Chrysikopoulos takes the view that while paper still has strong product value, troubled companies in the sector have not attracted takeovers because of high debt levels. “Also, if you look at Fraser Paper, it has mixed asset quality – some good, some bad – no one found the assets strategic enough to pay a fair price.”
Smurfit-Stone, he adds, is a large company in need of restructuring. Besides container board and corrugated containers, it also has automated packaging solutions, packaging design products and a consultancy.
Chrysikopoulos believes 2010 will see economic recovery and a boost to M&A activity. “The share price performance continues to be decent, which is a strong indicator, though for sure there will be bumps. The margins have continued to improve and the valuations are getting better. The dialogue and level of activity we have seen so far around M&A is quite encouraging.
“I think we are going to see strategic buyers continuing to be more aggressive and more capable of paying high multiples for the assets they really want. The flip side of this is that we will see more of the packaging companies that are owned by financial sponsors coming to market.
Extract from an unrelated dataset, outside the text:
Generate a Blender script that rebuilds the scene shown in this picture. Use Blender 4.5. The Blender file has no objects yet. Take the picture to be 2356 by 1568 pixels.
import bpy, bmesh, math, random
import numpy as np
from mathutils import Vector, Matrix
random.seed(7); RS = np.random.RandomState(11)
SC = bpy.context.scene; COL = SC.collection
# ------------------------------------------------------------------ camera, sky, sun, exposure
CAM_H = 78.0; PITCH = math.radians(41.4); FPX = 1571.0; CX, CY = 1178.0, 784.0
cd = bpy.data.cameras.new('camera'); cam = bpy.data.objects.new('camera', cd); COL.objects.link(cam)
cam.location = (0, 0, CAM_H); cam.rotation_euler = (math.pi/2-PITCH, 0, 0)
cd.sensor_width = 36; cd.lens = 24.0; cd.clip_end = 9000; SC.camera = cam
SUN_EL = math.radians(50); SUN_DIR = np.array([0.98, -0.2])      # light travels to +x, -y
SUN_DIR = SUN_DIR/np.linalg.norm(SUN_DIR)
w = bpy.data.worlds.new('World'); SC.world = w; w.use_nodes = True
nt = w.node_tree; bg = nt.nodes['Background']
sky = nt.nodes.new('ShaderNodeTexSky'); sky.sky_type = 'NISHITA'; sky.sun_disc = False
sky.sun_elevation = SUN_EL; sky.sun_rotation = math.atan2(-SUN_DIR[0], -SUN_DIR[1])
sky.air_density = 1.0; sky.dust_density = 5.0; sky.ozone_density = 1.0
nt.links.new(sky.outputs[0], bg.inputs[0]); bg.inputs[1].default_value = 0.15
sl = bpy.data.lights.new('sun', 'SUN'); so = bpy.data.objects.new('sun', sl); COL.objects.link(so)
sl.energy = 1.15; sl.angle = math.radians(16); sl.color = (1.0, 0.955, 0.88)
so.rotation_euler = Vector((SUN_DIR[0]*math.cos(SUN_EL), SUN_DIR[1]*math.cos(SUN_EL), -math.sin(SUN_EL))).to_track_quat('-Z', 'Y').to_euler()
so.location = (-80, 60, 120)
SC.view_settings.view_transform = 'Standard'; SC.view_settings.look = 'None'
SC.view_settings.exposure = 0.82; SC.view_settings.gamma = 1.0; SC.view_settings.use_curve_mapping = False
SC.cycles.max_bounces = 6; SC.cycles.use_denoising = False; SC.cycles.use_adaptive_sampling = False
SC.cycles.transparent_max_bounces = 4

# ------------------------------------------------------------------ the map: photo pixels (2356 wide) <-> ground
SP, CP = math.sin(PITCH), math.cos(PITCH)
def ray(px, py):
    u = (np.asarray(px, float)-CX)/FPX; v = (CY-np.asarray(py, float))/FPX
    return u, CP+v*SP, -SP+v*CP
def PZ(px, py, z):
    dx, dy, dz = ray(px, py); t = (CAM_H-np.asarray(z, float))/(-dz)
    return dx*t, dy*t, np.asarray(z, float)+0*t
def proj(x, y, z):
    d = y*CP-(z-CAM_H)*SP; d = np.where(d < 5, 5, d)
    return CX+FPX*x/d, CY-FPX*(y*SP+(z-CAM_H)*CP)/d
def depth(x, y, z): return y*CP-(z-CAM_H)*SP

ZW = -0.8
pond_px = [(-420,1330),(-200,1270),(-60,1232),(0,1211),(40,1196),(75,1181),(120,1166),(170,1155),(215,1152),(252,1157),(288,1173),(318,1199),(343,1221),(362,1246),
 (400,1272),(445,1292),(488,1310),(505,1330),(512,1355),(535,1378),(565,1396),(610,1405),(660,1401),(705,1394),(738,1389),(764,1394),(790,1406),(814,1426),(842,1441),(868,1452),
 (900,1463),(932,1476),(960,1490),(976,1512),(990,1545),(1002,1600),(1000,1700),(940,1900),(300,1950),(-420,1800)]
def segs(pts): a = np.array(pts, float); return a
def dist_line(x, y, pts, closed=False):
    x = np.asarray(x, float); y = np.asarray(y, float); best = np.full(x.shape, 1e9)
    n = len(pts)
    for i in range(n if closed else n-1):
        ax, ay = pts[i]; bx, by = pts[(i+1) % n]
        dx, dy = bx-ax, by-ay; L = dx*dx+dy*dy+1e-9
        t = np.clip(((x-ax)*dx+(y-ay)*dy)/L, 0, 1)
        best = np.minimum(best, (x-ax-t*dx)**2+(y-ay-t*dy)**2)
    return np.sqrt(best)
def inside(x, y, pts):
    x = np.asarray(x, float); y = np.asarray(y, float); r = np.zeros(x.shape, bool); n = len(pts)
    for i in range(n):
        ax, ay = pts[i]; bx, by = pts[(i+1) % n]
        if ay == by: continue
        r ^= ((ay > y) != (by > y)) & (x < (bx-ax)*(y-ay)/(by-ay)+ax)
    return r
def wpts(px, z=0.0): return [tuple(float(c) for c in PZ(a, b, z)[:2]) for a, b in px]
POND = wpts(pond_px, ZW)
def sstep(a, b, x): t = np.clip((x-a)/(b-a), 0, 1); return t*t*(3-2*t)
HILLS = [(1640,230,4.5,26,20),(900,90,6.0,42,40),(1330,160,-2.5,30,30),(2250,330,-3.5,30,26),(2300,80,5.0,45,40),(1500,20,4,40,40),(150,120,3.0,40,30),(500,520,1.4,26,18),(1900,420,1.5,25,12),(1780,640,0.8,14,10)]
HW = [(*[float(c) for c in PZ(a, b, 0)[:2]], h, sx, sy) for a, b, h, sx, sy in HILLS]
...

“The packaging companies are not as cyclical or volatile as some other sectors, so valuations are coming to a level where it makes sense for financial buyers to take some money off the table”.
A disparate industry
Packaging and converting remains a disparate industry, says Chrysikopoulos. However, more companies are looking to size and scale to match consolidation. “Consolidation at customer level has led to increased purchasing power and reduced leverage packaging companies have had.
“We are already seeing strategic investors trying to rebalance their portfolios. If, for instance, they are in three different business lines and two of the three are stronger, they are beginning to say to themselves that they should exit that third business and take the capital and either pay down debt and strengthen the balance sheet or take that money and redeploy it into the businesses where they are already stronger.”